La coalition réduit la voilure

Ce 28 octobre, l'administration Bush a répondu qu’elle n’avait pas de meilleure offre à faire au gouvernement Maliki. Entre temps, le 19 octobre, le nouveau ministre britannique de la Défense, John Hutton, avait fait une visite surprise à Bagdad où stationnent toujours quelque 4 100 soldats britanniques, cantonnés pour l'essentiel à l'aéroport de Bassorah, le port pétrolier du Sud irakien. Eux aussi sont pressés de partir par le Premier ministre irakien, qui pourraient quand même en garder quelques- uns comme instructeurs. Reste à savoir combien et dans quel cadre.
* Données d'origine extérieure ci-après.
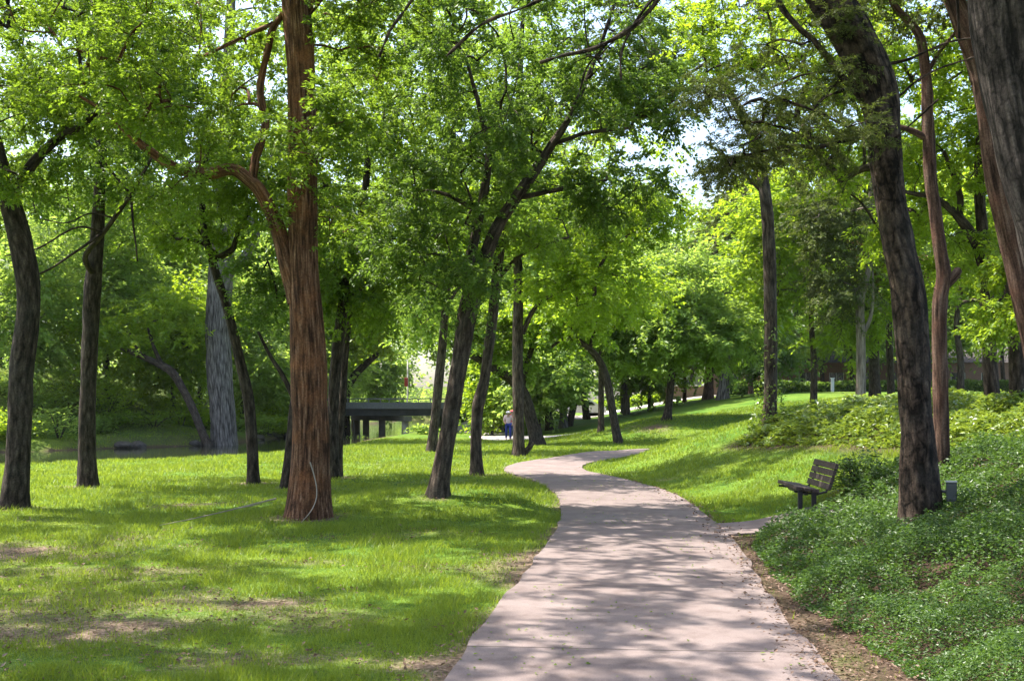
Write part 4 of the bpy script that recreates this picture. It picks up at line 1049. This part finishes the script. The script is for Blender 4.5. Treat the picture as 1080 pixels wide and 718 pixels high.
def person(label, X, Y, hgt, yaw, top, low, hat, hatlabel, hand=None):
    s = hgt / 1.7; z = gz(X, Y) + .05
    root = empty('person', (X, Y, z)); tag(root, label, 'person'); root.rotation_euler = (0, 0, yaw)
    skin = plain_mat('skin', (.48, .28, .20), .6, .3, 0, .06)
    J = {'pel': (0, 0, .93), 'waist': (0, 0, 1.08), 'chest': (0, .01, 1.30), 'neck': (0, 0, 1.45), 'head': (0, -.02, 1.56), 'crown': (0, -.01, 1.66),
         'hl': (.09, 0, .90), 'kl': (.11, -.13, .50), 'al': (.10, -.05, .09), 'tl': (.10, -.20, .045), 'hr': (-.09, 0, .90), 'kr': (-.10, .02, .49), 'ar': (-.10, .20, .11), 'tr': (-.10, .09, .04),
         'sl': (.18, .01, 1.40), 'el': (.25, .04, 1.13), 'wl': (.23, -.12, .92), 'fl': (.22, -.16, .84), 'sr': (-.18, .01, 1.40), 'er': (-.25, .02, 1.13), 'wr': (-.20, -.16, 1.0), 'fr': (-.17, -.22, .95),
         'nose': (0, -.115, 1.57)}
    K = list(J); ix = {k: i for i, k in enumerate(K)}
    E = [('pel', 'waist'), ('waist', 'chest'), ('chest', 'neck'), ('neck', 'head'), ('head', 'crown'), ('pel', 'hl'), ('hl', 'kl'), ('kl', 'al'), ('al', 'tl'), ('pel', 'hr'), ('hr', 'kr'), ('kr', 'ar'), ('ar', 'tr'),
         ('chest', 'sl'), ('sl', 'el'), ('el', 'wl'), ('wl', 'fl'), ('chest', 'sr'), ('sr', 'er'), ('er', 'wr'), ('wr', 'fr'), ('head', 'nose')]
    R = dict(pel=(.15, .11), waist=(.135, .10), chest=(.16, .11), neck=.055, head=.095, crown=.07, hl=.10, kl=.065, al=.045, tl=.04, hr=.10, kr=.065, ar=.045, tr=.04, sl=.065, el=.047, wl=.035, fl=.035, sr=.065, er=.047, wr=.035, fr=.035, nose=.02)
    def part(nm, keys, mat, grow):
        kk = [k for k in K if k in keys]; id_ = {k: i for i, k in enumerate(kk)}
        pts = [np.array(J[k]) * s for k in kk]; ed = [(id_[a], id_[b]) for a, b in E if a in id_ and b in id_]
        rr = [tuple((q * s + grow) for q in (R[k] if isinstance(R[k], tuple) else (R[k], R[k]))) for k in kk]
        return skin_mesh(nm, pts, ed, rr, mat, root)
    part('body', K, skin, 0)
    part('shirt', ['pel', 'waist', 'chest', 'sl', 'el', 'sr', 'er'], plain_mat('shirt_cloth', top, .9, .1, 0, .15), .018)
    part('trousers', ['pel', 'hl', 'kl', 'al', 'hr', 'kr', 'ar'], plain_mat('trouser_cloth', low, .9, .1, 0, .2), .014)
    J2 = dict(J); g = Geo()
    g.tube(np.array([[0, .01, 1.575], [0, .0, 1.63], [0, 0, 1.68], [0, 0, 1.705]]) * s, np.array([.118, .116, .085, .03]) * s, 14)
    g.tube(np.array([[0, -.03, 1.622], [0, -.03, 1.636]]) * s, np.array([.16, .15]) * s, 14)
    o = Geo.build(g, 'hat', plain_mat('hat_cloth', hat, .9, .1), None, True); o.parent = root
    g = Geo(); g.tube(np.array([[0, .035, 1.47], [0, .04, 1.55], [0, .035, 1.62]]) * s, np.array([.085, .112, .10]) * s, 12)
    o = g.build('hair', plain_mat('hair', (.05, .03, .02), .7), None, True); o.parent = root
    if hand:
        g = Geo(); g.tube(np.array([[.0, -.16, 1.12], [0, -.19, 1.25], [0, -.18, 1.42]]) * s, np.array([.14, .16, .10]) * s, 12)
    return root
X, Y, Z = hit(536, 465)
person('walker in a white cap, pale pink top and blue trousers coming along the pale path', X, Y, 1.63, .15, (.80, .56, .55), (.05, .06, .24), (.75, .70, .68), '')
person('walker in a red top half hidden behind the straight brown trunk and a companion', (540.2 - UC) / FPX * (Y + 1.0), Y + 1.0, 1.68, -.1, (.55, .05, .07), (.08, .09, .18), (.60, .12, .13), '')

# ------------------------------------------------------------------ bridge over the creek
def bridge():
    conc = plain_mat('stained_concrete', (.20, .18, .17), .85, .2, 0, .35, 1.2); dark = plain_mat('weathered_steel', (.055, .053, .06), .6, .3, 0, .3, 2)
    palec = plain_mat('pale_column_concrete', (.40, .36, .33), .85, .2, 0, .2, 2); rail = plain_mat('rail_grey', (.15, .15, .175), .6, .3)
    root = empty('bridge', (-13, 92, 0)); tag(root, 'low dark road bridge spanning the creek on concrete columns', 'bridge')
    g = Geo(); g.box((-13.5, 92, 1.36), (25, 8, .24)); g.build('deck', conc, root, False)
    for yy in (88.4, 90, 91.6, 93.2, 94.8):
        g = Geo(); g.box((-13.5, yy, .95), (24.6, .28, .578)); g.build('girder', dark, root, False)
    for yy in (87.93, 96.07):
        g = Geo(); g.box((-13.5, yy, 1.46), (25, .13, .5)); g.build('parapet', rail, root, False)
        g = Geo()
        for xx in np.arange(-25.5, -1.2, 1.6): g.box((xx, yy, 1.84), (.07, .07, .259))
        g.box((-13.5, yy, 2.0), (25, .08, .06)); g.build('railing', rail, root, False)
    a, b = np.array([-8.3, 88.4]), np.array([-13.0, 95.4])
    for i, t in enumerate((0, .46, .8, 1)):
        c = a + (b - a) * t; g = Geo(); g.tube([(c[0], c[1], -1.7), (c[0], c[1], .25)], [.27, .27], 16); g.build('column', palec if i == 0 else conc, root)
    d = (b - a) / np.linalg.norm(b - a); mid = (a + b) / 2; ln = np.linalg.norm(b - a)
    g = Geo(); g.box((mid[0], mid[1], .44), (ln + .9, .7, .40), np.array([[d[0], -d[1], 0], [d[1], d[0], 0], [0, 0, 1]])); g.build('pier_cap', conc, root, False)
    for xx in (-1.6, -25.4):
        g = Geo(); g.box((xx, 92, .3), (1.0, 8.2, 1.84)); g.build('abutment', palec, root, False)
    bm = bmesh.new(); vs = [bm.verts.new(v) for v in ((-7.2, 88.2, -1.2), (-2.1, 88.2, .85), (-2.1, 88.2, -1.4), (-7.2, 95.8, -1.2), (-2.1, 95.8, .85), (-2.1, 95.8, -1.4))]
    for f in ((0, 2, 1), (3, 4, 5), (0, 1, 4, 3), (1, 2, 5, 4), (2, 0, 3, 5)): bm.faces.new([vs[i] for i in f])
    me = bpy.data.meshes.new('slope_paving'); bm.to_mesh(me); bm.free(); me.materials.append(palec); o = bpy.data.objects.new('slope_paving', me); COL.objects.link(o); o.parent = root
    me.transform(__import__('mathutils').Matrix.Translation((13, -92, 0)))
bridge()
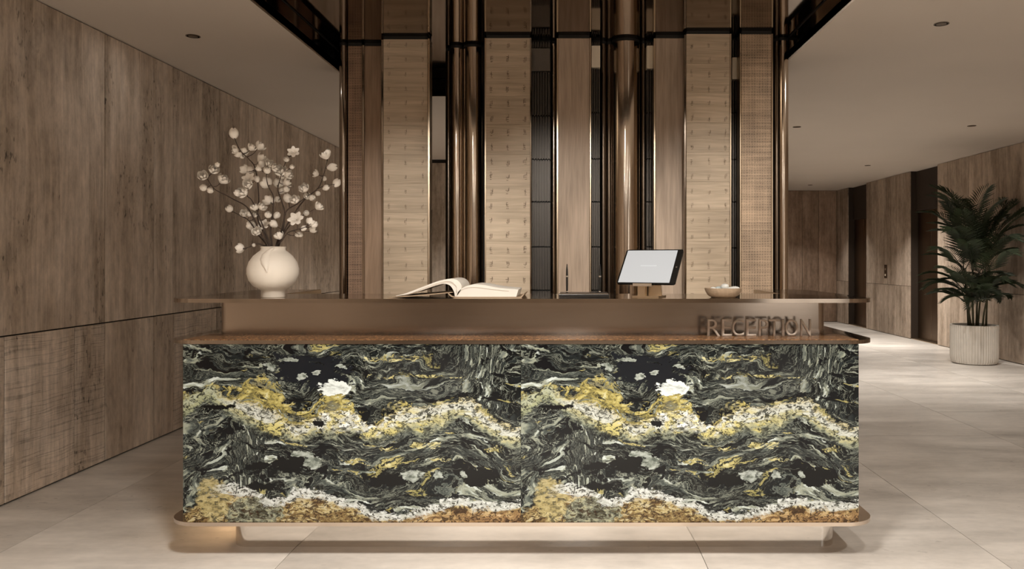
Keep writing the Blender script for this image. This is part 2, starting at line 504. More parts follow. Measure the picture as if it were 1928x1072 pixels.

Comme Washington, Londres doit négocier un nouveau statut pour les troupes restantes. Mais déjà, la coalition réduit la voilure.

En 2004, la Corée du Sud avait dépêché 3 600 soldats en Irak. Un contingent déjà réduit à 650 hommes qui auront tous quitté définitivement l’Irak le 20 décembre prochain. De son côté, le 4 octobre dernier, le chef du contingent polonais, le général Malinowski, avait descendu pour la dernière fois les couleurs de la coalition sur la base militaire de la capitale de la province de Diwaniyah, au sud de Bagdad où stationnaient les 900 derniers soldats polonais. Pour sa part, l’ancien commandant de la coalition en Irak, le général américain David Petraeus, a été promu chef des troupes américaines dans les guerres d'Irak et d'Afghanistan pour ses succès irakiens en matière de sécurité. Outre sa doctrine de négociation avec certains adversaires pour isoler les autres, il met en œuvre la conception du « droit de suite » récemment théorisé par George Bush, autorisant des frappes dans des pays voisins de la ligne de front mais avec lesquels les Etats-Unis ne sont pas en guerre, la Syrie et le Pakistan en l'ocurrence.

Le 20 janvier prochain, George Bush cèdera la place à la Maison Blanche. Les prétendants à sa succession divergent sur les suites à donner en Irak. Quoi qu’il en soit, nul ne peut imaginer que l’avenir de l’Irak puisse se préparer sinon se régler de manière définitive d’ici là.